The original article was published in the journal Science, and a summary is available online. It reveals that some glaciers have been “slowing their advance seaward in recent years, whereas others have surged in their forward march. Sea levels will continue to rise during the 21st century, as many studies have predicted, but the new findings indicate that the impact of Greenland's shedding of icebergs may not be as dramatic as worst-case scenarios had predicted”.

So the rate of melt is accelerating, but it isn’t consistent across all Greenland’s glaciers. And the Mail’s sub-heading asserting “Contribution to sea level rise will be four inches by 2100” is clarified further down the report with “when other causes of sea rise around the globe are added, the total could still be about three feet by the end of the century”. So that’s 36 inches, not four, then.

Moreover, a 2008 study, which the Mail keeps referencing, “was not designed to be overly realistic”. And these latest findings exceed estimates in Intergovernmental Panel on Climate Change (IPCC) models, and those reports are the benchmark, but the Mail keeps on repeating the talk of “runaway effects”, which of course aren’t happening.

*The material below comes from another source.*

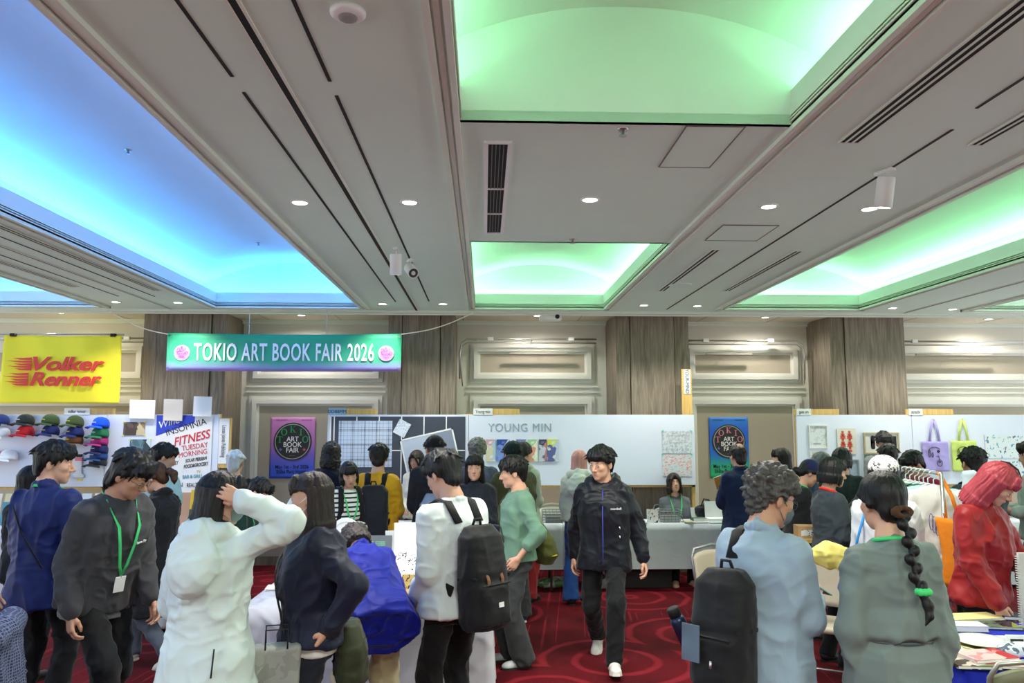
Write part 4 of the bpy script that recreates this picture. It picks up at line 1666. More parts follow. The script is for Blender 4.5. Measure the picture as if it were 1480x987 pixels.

Compare and contrast with the view of CNN’s online version: “Greenland's glaciers are sliding into oceans at a faster pace than previously known, but they may contribute less to an expected rise in global sea level than feared” which is not only factually correct, but also has the necessary caveat on sea levels. The Mail is needlessly applying spin to the news.

Why that is, one can only guess, but the thought enters that Nigel Lawson is still getting good value from that meal he bought Paul Dacre. The study being reported does not invalidate anything from the IPCC, doesn’t mean sea levels aren’t continuing to rise, and doesn’t mean the earth isn’t warming.

So why not tell the readers that as well? Spin, spin and more spin.